Task to complete ▸ Return, exactly as written, the run of lines that begins at the line containing "Recreate this scene" and ends at the line containing "def zroof(x): return". Nothing outside that run belongs in the answer.

Start of Records provided

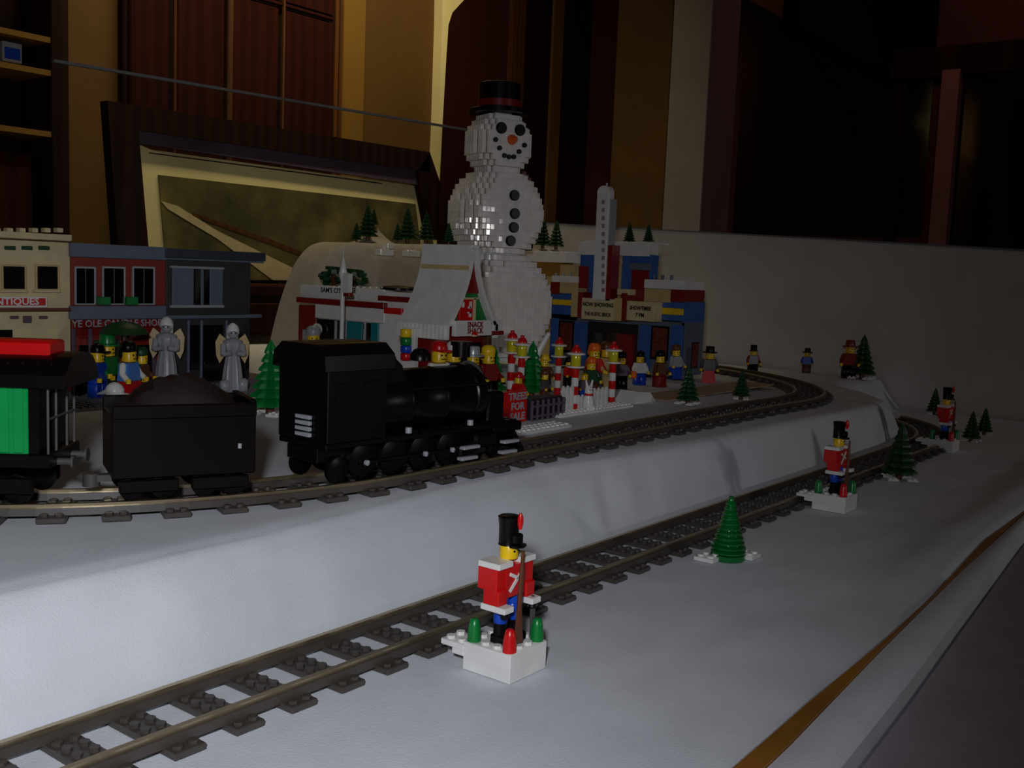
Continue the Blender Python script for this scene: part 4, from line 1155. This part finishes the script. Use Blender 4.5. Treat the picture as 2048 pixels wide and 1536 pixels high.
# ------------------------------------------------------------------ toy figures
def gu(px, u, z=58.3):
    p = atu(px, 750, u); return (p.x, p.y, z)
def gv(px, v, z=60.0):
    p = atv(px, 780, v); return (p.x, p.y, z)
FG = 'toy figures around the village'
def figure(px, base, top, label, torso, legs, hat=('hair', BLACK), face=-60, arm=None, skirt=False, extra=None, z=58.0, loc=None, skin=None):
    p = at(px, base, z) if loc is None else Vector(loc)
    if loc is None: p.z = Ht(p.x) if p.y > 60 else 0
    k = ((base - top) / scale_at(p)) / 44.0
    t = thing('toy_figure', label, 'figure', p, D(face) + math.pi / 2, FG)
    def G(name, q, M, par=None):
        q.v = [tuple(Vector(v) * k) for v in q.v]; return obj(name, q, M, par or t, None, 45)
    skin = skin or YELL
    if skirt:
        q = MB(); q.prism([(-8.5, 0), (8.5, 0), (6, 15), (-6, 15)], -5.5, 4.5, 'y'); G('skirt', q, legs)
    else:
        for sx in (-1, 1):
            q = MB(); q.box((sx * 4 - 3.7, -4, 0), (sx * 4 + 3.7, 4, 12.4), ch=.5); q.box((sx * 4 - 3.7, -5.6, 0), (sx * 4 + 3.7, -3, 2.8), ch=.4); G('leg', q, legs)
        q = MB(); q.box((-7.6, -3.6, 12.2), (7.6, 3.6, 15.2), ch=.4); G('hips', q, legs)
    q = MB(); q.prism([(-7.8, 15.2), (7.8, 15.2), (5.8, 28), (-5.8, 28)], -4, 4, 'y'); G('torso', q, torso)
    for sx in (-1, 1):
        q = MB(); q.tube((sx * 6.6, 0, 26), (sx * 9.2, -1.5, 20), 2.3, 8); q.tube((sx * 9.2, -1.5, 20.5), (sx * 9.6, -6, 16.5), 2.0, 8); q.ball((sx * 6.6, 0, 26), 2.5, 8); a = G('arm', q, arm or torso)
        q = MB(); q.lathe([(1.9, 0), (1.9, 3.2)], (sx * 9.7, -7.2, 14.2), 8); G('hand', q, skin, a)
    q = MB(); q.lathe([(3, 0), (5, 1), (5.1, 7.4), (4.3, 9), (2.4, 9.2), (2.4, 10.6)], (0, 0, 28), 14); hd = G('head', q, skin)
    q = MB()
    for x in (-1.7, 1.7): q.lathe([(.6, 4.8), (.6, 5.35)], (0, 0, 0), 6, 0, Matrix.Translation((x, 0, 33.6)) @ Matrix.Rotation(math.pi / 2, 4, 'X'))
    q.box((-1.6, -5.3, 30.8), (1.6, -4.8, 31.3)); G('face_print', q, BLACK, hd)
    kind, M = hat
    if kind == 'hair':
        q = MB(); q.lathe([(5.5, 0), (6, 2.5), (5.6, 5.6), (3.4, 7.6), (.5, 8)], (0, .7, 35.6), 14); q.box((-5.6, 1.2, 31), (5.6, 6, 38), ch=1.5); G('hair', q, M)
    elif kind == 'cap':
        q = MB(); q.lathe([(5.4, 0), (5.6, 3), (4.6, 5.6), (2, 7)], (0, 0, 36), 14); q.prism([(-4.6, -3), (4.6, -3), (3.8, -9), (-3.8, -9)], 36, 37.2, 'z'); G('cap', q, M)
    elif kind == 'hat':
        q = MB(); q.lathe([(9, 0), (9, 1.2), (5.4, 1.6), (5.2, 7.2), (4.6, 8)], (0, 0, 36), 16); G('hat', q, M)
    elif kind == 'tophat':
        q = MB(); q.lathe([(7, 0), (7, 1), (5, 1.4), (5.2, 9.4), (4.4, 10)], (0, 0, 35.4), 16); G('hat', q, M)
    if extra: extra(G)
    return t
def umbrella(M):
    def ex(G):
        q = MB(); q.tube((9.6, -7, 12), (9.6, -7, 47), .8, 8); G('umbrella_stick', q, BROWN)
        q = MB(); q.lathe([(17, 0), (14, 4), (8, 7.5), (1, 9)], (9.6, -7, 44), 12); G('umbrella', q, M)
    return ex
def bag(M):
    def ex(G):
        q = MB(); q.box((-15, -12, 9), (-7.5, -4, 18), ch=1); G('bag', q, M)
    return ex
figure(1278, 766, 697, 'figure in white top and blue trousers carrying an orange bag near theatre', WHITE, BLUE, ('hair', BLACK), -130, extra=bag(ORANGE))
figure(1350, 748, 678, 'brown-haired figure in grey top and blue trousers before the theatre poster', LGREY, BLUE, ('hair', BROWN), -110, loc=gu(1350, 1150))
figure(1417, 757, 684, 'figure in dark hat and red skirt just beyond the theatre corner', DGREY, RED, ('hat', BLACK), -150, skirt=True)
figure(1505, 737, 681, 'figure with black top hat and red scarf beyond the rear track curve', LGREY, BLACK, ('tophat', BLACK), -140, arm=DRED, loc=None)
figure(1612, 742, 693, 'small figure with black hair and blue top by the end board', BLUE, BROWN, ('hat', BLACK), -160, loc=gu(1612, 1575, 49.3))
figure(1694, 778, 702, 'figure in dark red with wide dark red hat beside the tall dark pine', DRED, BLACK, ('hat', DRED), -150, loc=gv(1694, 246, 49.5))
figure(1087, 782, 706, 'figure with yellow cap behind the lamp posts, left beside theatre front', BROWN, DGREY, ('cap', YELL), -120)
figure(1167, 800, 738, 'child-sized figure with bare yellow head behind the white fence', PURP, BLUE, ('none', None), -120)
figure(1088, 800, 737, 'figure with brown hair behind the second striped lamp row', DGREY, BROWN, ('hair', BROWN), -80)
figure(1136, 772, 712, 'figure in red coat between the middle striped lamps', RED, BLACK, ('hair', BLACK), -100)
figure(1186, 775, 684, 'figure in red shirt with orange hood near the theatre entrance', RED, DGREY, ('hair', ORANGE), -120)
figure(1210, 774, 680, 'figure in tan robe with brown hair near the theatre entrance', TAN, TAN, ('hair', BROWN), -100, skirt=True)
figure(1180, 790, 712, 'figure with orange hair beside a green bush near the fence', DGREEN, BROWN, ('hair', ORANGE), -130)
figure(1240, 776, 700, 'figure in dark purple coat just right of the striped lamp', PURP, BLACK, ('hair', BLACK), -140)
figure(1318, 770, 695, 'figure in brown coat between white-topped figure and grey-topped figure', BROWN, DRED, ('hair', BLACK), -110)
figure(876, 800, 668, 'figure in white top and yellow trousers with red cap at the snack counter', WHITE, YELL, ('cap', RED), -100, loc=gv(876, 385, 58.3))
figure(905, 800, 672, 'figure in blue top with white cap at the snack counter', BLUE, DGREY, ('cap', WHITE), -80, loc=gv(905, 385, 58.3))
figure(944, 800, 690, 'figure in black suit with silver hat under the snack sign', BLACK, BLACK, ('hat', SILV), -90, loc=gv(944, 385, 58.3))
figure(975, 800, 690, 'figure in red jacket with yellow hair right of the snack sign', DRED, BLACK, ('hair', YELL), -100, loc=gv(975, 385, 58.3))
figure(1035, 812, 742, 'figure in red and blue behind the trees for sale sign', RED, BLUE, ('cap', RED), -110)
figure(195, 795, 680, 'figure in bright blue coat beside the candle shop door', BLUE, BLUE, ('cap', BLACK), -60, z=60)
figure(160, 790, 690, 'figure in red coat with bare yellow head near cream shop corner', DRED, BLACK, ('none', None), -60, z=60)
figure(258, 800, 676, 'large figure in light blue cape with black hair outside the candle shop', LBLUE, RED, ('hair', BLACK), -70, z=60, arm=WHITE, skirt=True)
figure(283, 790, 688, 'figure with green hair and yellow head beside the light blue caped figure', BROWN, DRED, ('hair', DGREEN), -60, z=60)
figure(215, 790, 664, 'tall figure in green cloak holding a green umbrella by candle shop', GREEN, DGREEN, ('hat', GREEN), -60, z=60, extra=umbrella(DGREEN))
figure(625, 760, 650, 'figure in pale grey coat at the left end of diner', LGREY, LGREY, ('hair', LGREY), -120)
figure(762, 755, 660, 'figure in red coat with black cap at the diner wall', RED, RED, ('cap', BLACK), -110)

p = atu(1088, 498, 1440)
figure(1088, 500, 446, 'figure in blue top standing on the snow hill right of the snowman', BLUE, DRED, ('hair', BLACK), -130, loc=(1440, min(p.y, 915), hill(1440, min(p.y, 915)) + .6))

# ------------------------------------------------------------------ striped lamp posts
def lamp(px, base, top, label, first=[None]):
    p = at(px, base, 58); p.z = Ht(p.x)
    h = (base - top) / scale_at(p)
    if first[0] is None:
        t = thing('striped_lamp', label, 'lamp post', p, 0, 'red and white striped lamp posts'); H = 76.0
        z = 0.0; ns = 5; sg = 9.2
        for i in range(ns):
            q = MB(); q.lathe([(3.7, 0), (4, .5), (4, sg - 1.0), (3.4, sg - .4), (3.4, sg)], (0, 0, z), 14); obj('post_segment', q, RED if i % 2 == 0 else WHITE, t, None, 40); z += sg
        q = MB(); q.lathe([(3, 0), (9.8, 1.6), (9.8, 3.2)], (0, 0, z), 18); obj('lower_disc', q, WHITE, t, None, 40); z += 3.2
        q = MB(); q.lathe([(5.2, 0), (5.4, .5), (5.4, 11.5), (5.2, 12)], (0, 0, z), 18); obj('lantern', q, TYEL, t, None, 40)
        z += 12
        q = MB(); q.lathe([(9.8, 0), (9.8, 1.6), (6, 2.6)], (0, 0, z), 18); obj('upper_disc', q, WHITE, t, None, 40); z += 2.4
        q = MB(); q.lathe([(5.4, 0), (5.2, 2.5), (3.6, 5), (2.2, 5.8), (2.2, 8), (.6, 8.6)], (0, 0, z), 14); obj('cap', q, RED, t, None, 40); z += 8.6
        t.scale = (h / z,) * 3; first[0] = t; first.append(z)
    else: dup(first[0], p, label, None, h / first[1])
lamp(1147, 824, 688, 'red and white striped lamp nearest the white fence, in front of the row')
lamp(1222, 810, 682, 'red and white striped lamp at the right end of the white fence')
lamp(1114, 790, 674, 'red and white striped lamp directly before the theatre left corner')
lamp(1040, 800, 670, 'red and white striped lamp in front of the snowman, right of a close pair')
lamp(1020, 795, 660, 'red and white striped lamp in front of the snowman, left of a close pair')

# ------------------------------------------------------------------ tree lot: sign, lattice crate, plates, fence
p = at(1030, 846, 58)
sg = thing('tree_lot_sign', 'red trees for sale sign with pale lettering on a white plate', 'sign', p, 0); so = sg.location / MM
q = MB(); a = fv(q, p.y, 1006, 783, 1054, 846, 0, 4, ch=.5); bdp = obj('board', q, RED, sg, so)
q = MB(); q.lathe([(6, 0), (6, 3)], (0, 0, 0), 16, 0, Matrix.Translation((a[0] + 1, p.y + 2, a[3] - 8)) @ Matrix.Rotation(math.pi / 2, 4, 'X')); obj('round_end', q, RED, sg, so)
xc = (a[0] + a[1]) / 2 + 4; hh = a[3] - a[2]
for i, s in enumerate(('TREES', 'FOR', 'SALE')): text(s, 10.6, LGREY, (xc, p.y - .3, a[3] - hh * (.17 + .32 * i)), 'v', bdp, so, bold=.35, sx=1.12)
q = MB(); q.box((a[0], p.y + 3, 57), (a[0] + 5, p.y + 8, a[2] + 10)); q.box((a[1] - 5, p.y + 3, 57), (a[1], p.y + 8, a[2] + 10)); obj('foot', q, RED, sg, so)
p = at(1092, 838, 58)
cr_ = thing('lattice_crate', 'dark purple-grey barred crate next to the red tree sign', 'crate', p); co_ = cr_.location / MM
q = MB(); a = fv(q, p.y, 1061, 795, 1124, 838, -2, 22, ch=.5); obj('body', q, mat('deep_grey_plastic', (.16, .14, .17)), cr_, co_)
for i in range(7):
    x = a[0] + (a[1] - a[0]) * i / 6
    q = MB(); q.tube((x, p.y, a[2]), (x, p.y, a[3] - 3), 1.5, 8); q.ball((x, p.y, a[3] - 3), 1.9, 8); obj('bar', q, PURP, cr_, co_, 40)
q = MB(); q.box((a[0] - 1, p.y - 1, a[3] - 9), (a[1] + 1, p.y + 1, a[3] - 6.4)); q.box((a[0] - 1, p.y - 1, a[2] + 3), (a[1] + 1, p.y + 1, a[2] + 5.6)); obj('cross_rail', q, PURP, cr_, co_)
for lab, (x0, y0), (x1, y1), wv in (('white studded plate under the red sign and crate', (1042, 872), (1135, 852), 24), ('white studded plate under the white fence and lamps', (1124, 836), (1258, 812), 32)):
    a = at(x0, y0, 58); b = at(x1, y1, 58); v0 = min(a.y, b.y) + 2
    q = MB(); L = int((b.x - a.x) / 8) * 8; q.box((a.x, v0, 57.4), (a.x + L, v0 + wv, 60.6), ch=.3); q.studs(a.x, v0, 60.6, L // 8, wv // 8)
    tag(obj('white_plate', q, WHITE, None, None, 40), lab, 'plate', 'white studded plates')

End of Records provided
Start of Records provided

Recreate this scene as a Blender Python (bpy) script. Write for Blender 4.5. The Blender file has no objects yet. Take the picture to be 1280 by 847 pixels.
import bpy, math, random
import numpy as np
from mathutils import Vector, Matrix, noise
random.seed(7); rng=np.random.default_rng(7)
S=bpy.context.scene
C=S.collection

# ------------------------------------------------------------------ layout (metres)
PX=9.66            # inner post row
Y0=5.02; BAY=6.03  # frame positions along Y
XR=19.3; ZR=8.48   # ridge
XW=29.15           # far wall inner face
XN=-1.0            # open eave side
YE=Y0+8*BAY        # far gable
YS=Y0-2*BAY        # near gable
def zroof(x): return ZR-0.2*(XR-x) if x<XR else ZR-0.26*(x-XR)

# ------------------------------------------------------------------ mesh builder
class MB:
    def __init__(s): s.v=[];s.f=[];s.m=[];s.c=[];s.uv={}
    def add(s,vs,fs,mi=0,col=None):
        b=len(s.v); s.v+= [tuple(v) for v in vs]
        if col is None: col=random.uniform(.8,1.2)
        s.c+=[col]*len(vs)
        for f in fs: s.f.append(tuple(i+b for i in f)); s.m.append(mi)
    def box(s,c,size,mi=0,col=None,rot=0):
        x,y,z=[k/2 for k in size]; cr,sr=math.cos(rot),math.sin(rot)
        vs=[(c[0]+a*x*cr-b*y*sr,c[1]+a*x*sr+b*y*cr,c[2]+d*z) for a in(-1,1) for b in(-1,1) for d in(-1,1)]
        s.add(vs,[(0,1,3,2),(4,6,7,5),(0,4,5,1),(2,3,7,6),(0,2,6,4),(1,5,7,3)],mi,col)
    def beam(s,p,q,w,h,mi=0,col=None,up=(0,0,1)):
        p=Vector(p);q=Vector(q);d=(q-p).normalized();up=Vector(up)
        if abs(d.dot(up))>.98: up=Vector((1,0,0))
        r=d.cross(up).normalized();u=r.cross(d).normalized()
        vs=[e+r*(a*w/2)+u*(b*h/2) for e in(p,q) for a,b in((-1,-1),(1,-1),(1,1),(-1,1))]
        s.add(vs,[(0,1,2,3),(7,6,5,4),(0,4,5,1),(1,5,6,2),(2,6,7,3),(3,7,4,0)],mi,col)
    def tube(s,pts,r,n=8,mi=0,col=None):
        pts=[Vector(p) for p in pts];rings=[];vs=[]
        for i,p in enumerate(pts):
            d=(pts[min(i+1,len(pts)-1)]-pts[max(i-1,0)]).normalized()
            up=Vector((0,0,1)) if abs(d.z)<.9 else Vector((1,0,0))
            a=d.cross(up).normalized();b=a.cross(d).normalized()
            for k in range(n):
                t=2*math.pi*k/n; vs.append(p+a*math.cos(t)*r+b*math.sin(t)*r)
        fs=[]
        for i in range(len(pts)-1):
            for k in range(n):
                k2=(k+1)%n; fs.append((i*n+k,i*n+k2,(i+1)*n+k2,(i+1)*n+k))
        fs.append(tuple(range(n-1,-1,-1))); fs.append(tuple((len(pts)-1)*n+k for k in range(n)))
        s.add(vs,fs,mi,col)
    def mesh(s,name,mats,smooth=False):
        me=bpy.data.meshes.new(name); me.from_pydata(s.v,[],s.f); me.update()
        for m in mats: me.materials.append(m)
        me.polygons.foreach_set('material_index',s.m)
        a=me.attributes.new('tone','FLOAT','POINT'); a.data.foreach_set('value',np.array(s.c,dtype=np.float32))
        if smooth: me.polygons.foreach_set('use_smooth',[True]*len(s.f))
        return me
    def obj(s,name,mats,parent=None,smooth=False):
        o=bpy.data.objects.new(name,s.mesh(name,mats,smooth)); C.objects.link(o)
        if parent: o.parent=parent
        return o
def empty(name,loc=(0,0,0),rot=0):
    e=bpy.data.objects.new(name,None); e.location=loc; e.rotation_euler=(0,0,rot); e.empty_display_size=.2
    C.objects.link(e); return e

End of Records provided

Solution ▸
Recreate this scene as a Blender Python (bpy) script. Write for Blender 4.5. The Blender file has no objects yet. Take the picture to be 1280 by 847 pixels.
import bpy, math, random
import numpy as np
from mathutils import Vector, Matrix, noise
random.seed(7); rng=np.random.default_rng(7)
S=bpy.context.scene
C=S.collection

# ------------------------------------------------------------------ layout (metres)
PX=9.66            # inner post row
Y0=5.02; BAY=6.03  # frame positions along Y
XR=19.3; ZR=8.48   # ridge
XW=29.15           # far wall inner face
XN=-1.0            # open eave side
YE=Y0+8*BAY        # far gable
YS=Y0-2*BAY        # near gable
def zroof(x): return ZR-0.2*(XR-x) if x<XR else ZR-0.26*(x-XR)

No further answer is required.